Dass Salvinis Aussagen mehr auf Plakativität und Emotionen zielen als auf sachliche Informationen, veranschaulicht die Grafik des Migrationsforschers Matteo Villa, auf der zu sehen ist, dass der Anteil der NGO-Seenotrettungen sich im Vergleich der Amtszeiten von Salvini und der gegenwärtigen Innenministerin Lamorgese kaum unterscheidet. Als Salvini Innenminister war, betrug er 14 Prozent, unter Lamorgese sind es 16 Prozent.

Laut offiziellen Zahlen sind dieses Jahr mehr als doppelt so viele Migranten in Italien angelandet als im Vergleichszeitraum 2020. Das italienische Innenministerium verzeichnet bis dato 10.700 Migranten, vor einem Jahr seines zum gleichen Zeitpunkt 4.100 gewesen. Auch die Internationale Organisation für Migration registriert in diesem Jahr 10.763 Flüchtlinge und Migranten, die über die zentrale Mittelmeerroute in Europa angekommen sind - und mit bislang 506 Toten eine weitaus höhere Zahl als im selben Zeitraum 2020. Im letzten Jahr zählte man zu dieser Zeit 149 Tote.

Im Unterschied zu Zeiten, als Salvini das Innenministerium in Rom führte, gab es in den letzten Wochen keine Berichterstattung über Dramen. Sie ergaben sich in der Vergangenheit regelmäßig daraus, dass die italienischen und die EU-Unterhändler die NGO-Schiffe mit Migranten aus Libyen an Bord lange Zeit warten ließ, bis man ihnen einen Hafen in Italien öffnete, bzw. über Boote der Küstenwachen die Migranten an Bord der Seenot-Rettungsschiffe übernahm.

Laut den NGOs ist das Vorgehen der italienischen Behörden jedoch weiterhin darauf ausgerichtet, ihre Rettungsaktionen zu behindern.
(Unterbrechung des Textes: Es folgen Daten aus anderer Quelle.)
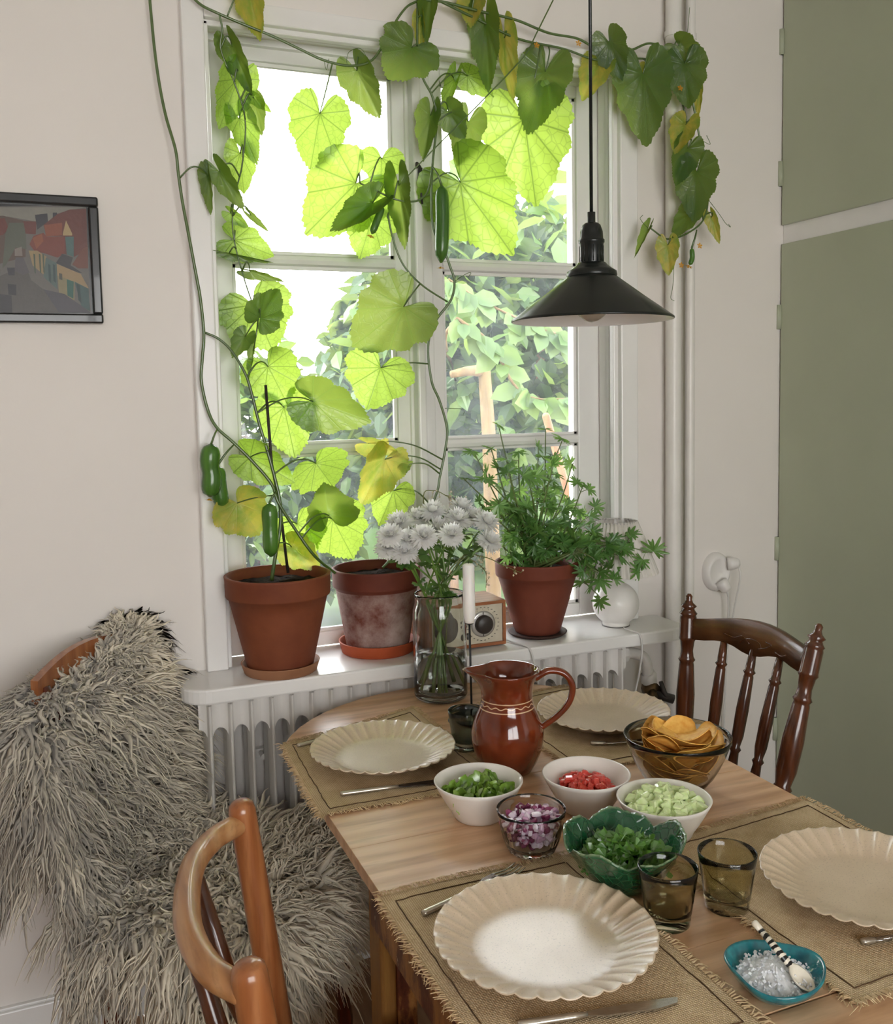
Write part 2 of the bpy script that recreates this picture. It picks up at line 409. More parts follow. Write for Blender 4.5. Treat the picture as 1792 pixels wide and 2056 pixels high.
for x in (-.80, .275): mk('pane', *box(x, x+1.025, RY0-.132, RY0-.128, .85, 2.25), PANE2, w2, smooth=False)

# ---- radiator
RADW = mat('radiator_enamel', (.80, .77, .73), (.74, .71, .67), .33, 14, bump=.1)
rad = thing('column_radiator', 'white cast iron column radiator under the window sill', 'radiator', (.82, -.085, .06))
def rad_section():
    P = []
    def col(yf, yb):      # plan outline of one column, ridge to the front
        w_ = .0082
        pl = [(.0022, yf), (w_*.62, yf+.010), (w_, yf+.026), (w_, yb-.010), (0, yb), (-w_, yb-.010), (-w_, yf+.026), (-w_*.62, yf+.010), (-.0022, yf)]
        return prism(pl, .075, .756, .002, 1)
    P.append(col(-.132, -.092)); P.append(col(-.082, -.038))
    for zc, hz in ((.718, .040), (.100, .030)):
        # header: a hollow web between the ridges, arched over the slot
        n_ = 20; V_ = []
        for i in range(n_+1):
            x = -.0236+.0472*i/n_; s_ = abs(2*i/n_-1); yf = -.110-.014*(1-s_)**2; zb = zc-hz+(.020*math.sqrt(max(0, 1-((1-s_)/.72)**2)) if zc > .4 else 0); zt = zc+hz-(.012*s_**2 if zc < .4 else 0)
            V_ += [(x, yf, zb), (x, yf, zt), (x, -.045, zt), (x, -.045, zb)]
        F_ = [[i*4+j, i*4+(j+1) % 4, (i+1)*4+(j+1) % 4, (i+1)*4+j] for i in range(n_) for j in range(4)]
        P.append((np.array(V_), F_))
    return join(P)
NS = 24; V, F = rad_section(); src = None
for k in range(NS):
    x = .290+k*.0472
    if src is None: src = mk('section', V+np.array([x, 0, 0]), F, RADW, rad, smooth=False); x00 = x
    else: q = inst(src, 'section', rad); q.location = (x-x00, 0, 0)
for x in (.31, 1.36):
    for y in (-.112, -.06): mk('foot', *box(x-.012, x+.012, y-.01, y+.01, 0.0, .08, .003), RADW, rad, smooth=False)
pe = catmull([(1.395, -.085, .728), (1.43, -.085, .729), (1.466, -.088, .716), (1.480, -.09, .690), (1.484, -.09, .660)], 6)
mk('inlet_pipe', *tube(pe, .0155, 14), RADW, rad)
mk('collar', *tube([(1.399, -.085, .728), (1.418, -.085, .728)], .021, 6), RADW, rad, smooth=False)
mk('valve_body', *tube([(1.4845, -.09, .667), (1.486, -.09, .664), (1.487, -.09, .640), (1.488, -.09, .632)], [.019, .022, .022, .014], 12), RADW, rad)
BR = mat('worn_brass', (.20, .12, .05), (.04, .03, .02), .45, 40, metal=.7, bump=.6)
vb = mk('valve_head', *join([tube([(1.488, -.115, .622), (1.492, -.085, .622), (1.506, -.06, .618)], [.021, .024, .014], 12), tube([(1.486, -.10, .62), (1.474, -.135, .606)], [.015, .012], 10)]), BR, rad)
mk('valve_lever', *join([tube([(1.505, -.12, .648), (1.515, -.125, .612), (1.535, -.128, .595)], [.006, .008, .010], 8), tube([(1.495, -.11, .612), (1.54, -.13, .596)], [.012, .013], 10)]), IRON, rad)
mk('return_pipe', *tube([(1.488, -.085, .63), (1.488, -.075, .40), (1.488, -.07, 0.0)], .012, 12), RADW, rad)
mk('wall_hook', *join([box(.405, .440, -.02, 0, .575, .60, .003), tube([(.422, -.01, .59), (.422, -.05, .59)], .007, 8)]), RADW, rad, smooth=False)

# ---- heating pipes on the wall
for x, r, nm in ((1.609, .0215, 'white heating riser pipe running up the wall, the thicker one'), (1.665, .0135, 'white heating riser pipe running up the wall, the thinner one')):
    t_ = thing('heating_pipe', nm, 'pipe', (x, -.03, 0))
    mk('pipe', *tube([(x, -.032, 0), (x, -.032, RZ1)], r, 20, caps=False), RADW, t_)
    mk('bracket', *join([box(x-.006, x+.006, -.014, 0, 2.405, 2.42), tube([(x, -.032, 2.405), (x, -.032, 2.42)], r+.003, 16)]), RADW, t_, smooth=False)

# ---- green built-in cupboard on the right
GREEN = mat('sage_green_paint', lin('B2B8A0'), lin('AEB49C'), .30, 5, bump=.05)
cab = thing('built_in_cupboard', 'tall built-in cupboard with sage green doors and white frame', 'cupboard', (2.3, -1.2, 0))
mk('carcass', *join([box(2.032, 2.60, -2.9, -.001, 0, RZ1-.002)]), WHITE, cab, smooth=False)
mk('face_rail', *box(2.022, 2.032, -2.9, -.001, 1.86, 1.935, .001), WHITE, cab, smooth=False)
def door(y0, y1, z0, z1, hz):
    d = mk('door', *box(2.010, 2.031, y0, y1, z0, z1, .0025), GREEN, cab, smooth=False)
    for z in hz:
        mk('hinge', *join([tube([(2.006, y1+.004, z-.036), (2.006, y1+.004, z+.036)], .0055, 10), box(2.004, 2.012, y1-.004, y1+.006, z-.036, z+.036)]), GREEN, d)
door(-.62, -.006, .10, 1.871, (.40, .962, 1.658)); door(-1.24, -.624, .10, 1.871, ()); door(-1.86, -1.244, .10, 1.871, ())
door(-.62, -.006, 1.926, 2.58, (2.075, 2.45)); door(-1.24, -.624, 1.926, 2.58, ()); door(-1.86, -1.244, 1.926, 2.58, ())
mk('knob', *lathe([(.0001, .03), (.012, .028), (.016, .018), (.009, .008), (.009, 0)], 16, (0, 0, 0)), WHITE, cab).matrix_local = frame4(Vector((2.010, -.58, 1.02))-Vector(ORG[cab.name]), (0, 1, 0), (-1, 0, 0))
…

So würden ihre Schiffe aus Sicht der NGOs unter "absurden Vorwürfen" ("zu viele Rettungswesten an Bord") in italienischen Häfen an der Ausfahrt gehindert.

Es gibt weiterhin keine Nachrichten von wesentlichen Verbesserungen der Bedingungen in den Flüchtlingslagern in Libyen, in die Migranten, die von der libyschen Küstenwache vor der Küste aufgegriffen oder gerettet werden, gebracht werden. Für die NGOs handelt es sich dabei im Grunde um unerlaubte Push-Backs, die seit einiger Zeit von Observierungsflugzeugen der europäischen Grenzschutzagentur Frontex unterstützt werden. Auch die NGOs setzten Flugzeuge ein, um Flüchtlingsboote, die in Gefahr sind, möglichst schnell aufzuspüren.

Damit deutet sich an, dass der Konflikt über die menschlich und politisch angemessene Vorgehensweise gegenüber Flüchtlingen und Migranten vor der Küste Libyens diesen Sommer wieder mit harten Bandagen und vielen Disputen in den Medien ausgetragen werden wird.

Bislang stehen gerichtsfeste Beweise über den gängigen Vorwurf an die NGOs, wonach sie Boote mit Flüchtlingen und Migranten über abgesprochene Signale aufnehmen, noch aus. Dagegen gibt es zur unzumutbaren Behandlung der Migranten in Libyen sehr viele Berichte und Zeugenaussagen, die in ihrem Kern nicht zu widerlegen sind.

Dies bleibt ein Problem für die EU, die mit der Einhaltung von Menschenrechten ihr "normatives Projekt" hat (Heinrich August Winkler) und die anderseits mit einem Rechtsrutsch in vielen Ländern zu tun hat.